Monday, 7 July 2025

A DISTINGUISHED PARTY, EXMOUTH, 1844.

"EXMOUTH. - On Monday, the King of Saxony attended by the Duc de Staacpoole, aide-de-camp, the Baron de Gersendorff, Saxon Minister, and Dr Canes, the celebrated botanist, his Majesty's physician, arrived at this agreeable watering-place in two carriages and four, and dined and slept at Bastin's Marine Hotel.  His Majesty expressed himself much pleased with the Hotel,  and was engaged from an early hour in taking sketches from the drawing-room window.

"After breakfasting at half-past eight o' clock, the distinguished party were rowed to the Saltworks on the Warren and proceeded to Dawlish and Teignmouth, en route to Plymouth."

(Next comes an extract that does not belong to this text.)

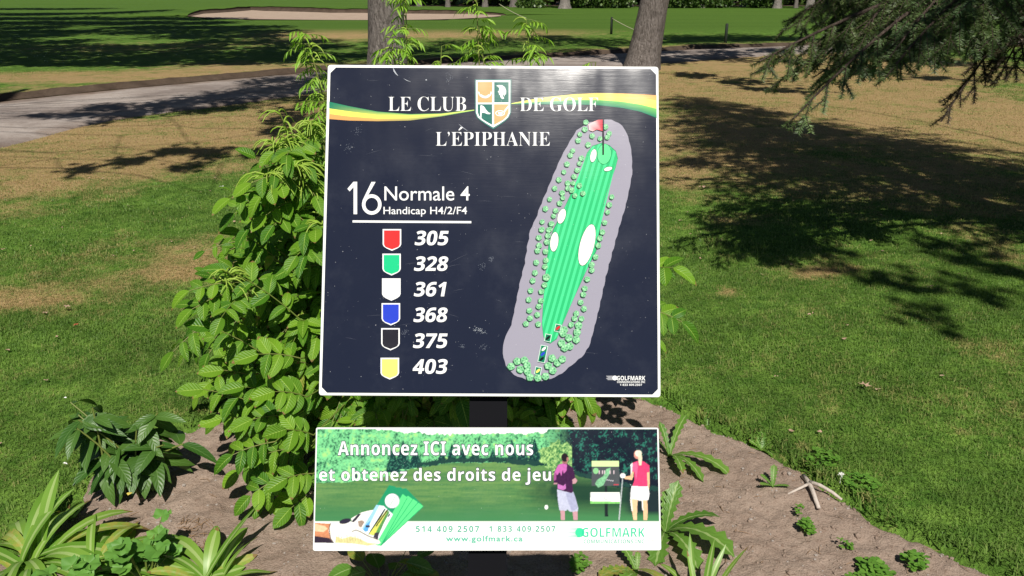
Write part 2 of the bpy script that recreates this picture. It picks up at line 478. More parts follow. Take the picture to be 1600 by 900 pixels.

This routine notice of a middle-aged, all-male, royal party touring Britain is of more interest than it appears.  The King of Saxony whose party arrived in style at Bastin's Hotel was Friedrich August ll.  He had just come from Lyme Regis where he had purchased an ichyosaurus from Mary Anning.   He was remembered as an intelligent and benevolent monarch.

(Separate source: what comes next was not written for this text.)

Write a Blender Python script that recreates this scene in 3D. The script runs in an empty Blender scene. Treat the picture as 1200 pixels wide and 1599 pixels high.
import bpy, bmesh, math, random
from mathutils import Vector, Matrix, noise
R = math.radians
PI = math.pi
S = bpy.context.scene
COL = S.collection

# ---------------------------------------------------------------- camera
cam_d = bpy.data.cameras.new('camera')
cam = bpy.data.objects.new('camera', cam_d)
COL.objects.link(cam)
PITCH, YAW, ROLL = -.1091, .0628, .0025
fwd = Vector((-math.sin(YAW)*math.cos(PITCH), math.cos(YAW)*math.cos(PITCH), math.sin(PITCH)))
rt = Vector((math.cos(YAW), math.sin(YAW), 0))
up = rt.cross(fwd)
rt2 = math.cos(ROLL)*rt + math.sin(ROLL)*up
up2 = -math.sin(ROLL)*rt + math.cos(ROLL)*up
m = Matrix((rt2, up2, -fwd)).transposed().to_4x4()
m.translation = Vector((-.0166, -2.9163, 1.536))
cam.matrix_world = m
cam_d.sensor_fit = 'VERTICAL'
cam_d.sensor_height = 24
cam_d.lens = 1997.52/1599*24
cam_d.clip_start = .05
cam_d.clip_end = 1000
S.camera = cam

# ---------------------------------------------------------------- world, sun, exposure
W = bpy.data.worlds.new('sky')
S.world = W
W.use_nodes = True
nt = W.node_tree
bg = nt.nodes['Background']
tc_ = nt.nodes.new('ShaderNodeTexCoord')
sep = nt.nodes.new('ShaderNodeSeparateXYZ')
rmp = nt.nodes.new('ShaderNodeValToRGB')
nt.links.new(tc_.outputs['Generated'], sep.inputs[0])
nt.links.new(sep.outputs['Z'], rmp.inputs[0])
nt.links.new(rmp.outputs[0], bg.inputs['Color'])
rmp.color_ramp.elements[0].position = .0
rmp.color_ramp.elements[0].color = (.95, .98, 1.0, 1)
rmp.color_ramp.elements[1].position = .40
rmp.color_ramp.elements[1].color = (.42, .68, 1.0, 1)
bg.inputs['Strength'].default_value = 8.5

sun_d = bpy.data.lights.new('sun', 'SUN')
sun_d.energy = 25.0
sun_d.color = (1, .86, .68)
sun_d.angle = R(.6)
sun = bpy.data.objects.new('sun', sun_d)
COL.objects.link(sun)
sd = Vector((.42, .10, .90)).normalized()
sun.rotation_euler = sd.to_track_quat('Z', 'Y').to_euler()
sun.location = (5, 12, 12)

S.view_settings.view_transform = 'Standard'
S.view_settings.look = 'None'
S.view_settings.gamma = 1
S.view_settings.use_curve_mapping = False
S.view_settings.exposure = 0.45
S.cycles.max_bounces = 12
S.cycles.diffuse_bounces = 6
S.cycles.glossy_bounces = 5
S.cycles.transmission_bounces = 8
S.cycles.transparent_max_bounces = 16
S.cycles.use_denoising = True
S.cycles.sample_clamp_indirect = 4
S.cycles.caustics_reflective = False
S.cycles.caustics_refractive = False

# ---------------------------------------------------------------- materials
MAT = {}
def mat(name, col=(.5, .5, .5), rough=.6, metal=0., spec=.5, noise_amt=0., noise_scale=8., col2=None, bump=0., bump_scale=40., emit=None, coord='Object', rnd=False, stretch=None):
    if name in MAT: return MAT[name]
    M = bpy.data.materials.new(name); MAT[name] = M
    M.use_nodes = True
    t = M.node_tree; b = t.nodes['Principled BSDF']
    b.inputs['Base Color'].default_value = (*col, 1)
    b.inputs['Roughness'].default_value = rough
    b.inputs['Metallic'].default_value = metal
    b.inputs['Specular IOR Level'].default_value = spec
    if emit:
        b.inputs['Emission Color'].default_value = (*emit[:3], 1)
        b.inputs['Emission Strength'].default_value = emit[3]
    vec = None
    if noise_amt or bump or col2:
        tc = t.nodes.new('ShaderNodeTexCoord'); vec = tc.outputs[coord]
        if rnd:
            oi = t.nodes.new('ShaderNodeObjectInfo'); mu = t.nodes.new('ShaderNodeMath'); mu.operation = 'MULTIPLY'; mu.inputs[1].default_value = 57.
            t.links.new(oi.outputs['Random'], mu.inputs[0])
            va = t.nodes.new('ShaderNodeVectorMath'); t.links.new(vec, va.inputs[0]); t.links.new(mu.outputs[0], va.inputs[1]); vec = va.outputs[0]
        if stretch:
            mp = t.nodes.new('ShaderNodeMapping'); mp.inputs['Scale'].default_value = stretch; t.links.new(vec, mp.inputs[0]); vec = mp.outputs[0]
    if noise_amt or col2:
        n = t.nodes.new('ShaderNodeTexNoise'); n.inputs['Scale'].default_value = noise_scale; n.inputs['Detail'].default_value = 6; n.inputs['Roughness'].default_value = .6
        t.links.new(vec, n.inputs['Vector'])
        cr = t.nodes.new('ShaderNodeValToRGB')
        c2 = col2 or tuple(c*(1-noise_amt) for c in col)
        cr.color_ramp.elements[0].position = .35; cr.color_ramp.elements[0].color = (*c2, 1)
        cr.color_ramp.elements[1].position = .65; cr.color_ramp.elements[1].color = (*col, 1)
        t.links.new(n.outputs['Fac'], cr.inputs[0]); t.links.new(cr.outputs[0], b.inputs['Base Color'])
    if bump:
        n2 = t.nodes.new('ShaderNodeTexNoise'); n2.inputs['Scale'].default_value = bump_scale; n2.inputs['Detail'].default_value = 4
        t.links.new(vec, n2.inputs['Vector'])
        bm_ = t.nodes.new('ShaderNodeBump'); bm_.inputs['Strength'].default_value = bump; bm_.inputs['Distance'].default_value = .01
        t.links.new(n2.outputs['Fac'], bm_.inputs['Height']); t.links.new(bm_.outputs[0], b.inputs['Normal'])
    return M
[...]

Richard, Duc de Stackpoole, was a French aristocrat but more British than French and must therefore have made an excellent ADC for the tour. He is remembered because his ghost, so men say, still haunts his old mansion of Glasshayes in the New Forest. 

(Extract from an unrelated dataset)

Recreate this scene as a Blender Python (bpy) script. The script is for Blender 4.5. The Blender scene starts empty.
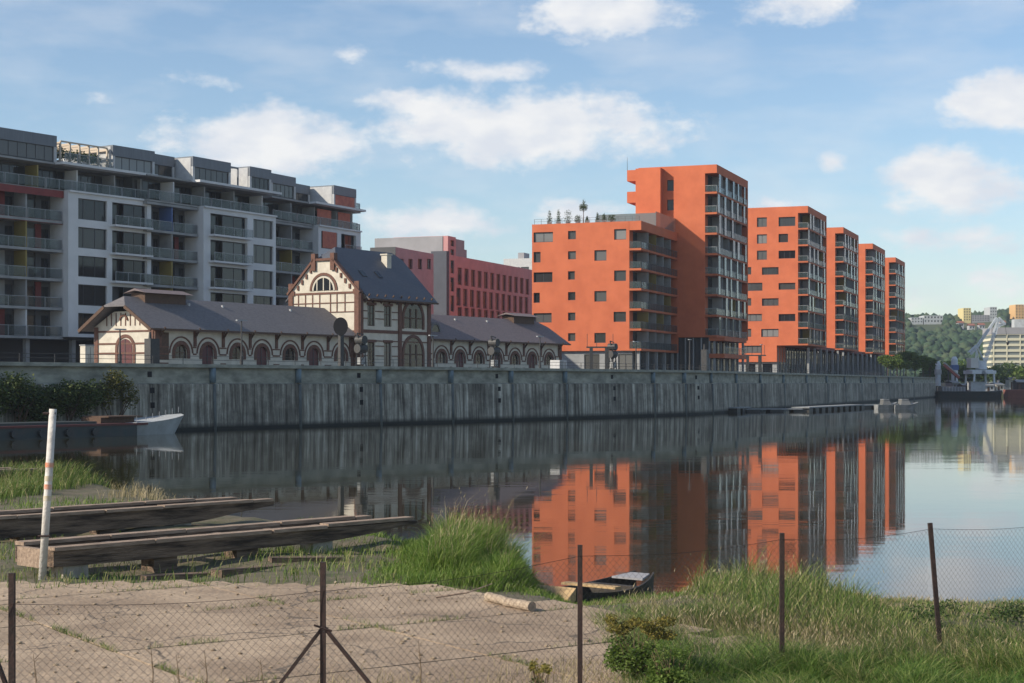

Carl Gustav Carus (not Canes!), acting as the King's physician, was the most interesting of the party.  He made a name for himself not only as a botanist but as a physiologist and as a painter who studied under Caspar David Friedrich.   

I like the idea of the King of the Saxons making sketches of (?) Exmouth Bay and I like to imagine this distiguished party being rowed across the Exe to the Warren. 

I read here of the Saltworks on the Warren for the first time but I'm sure the Exmothian local historians know all about them.   The Works must have offered a superior landing place, one fit for a king.

Dr Carus wrote a book The King of Saxony's Journey through England and Scotland, 1844.  which I have not yet seen.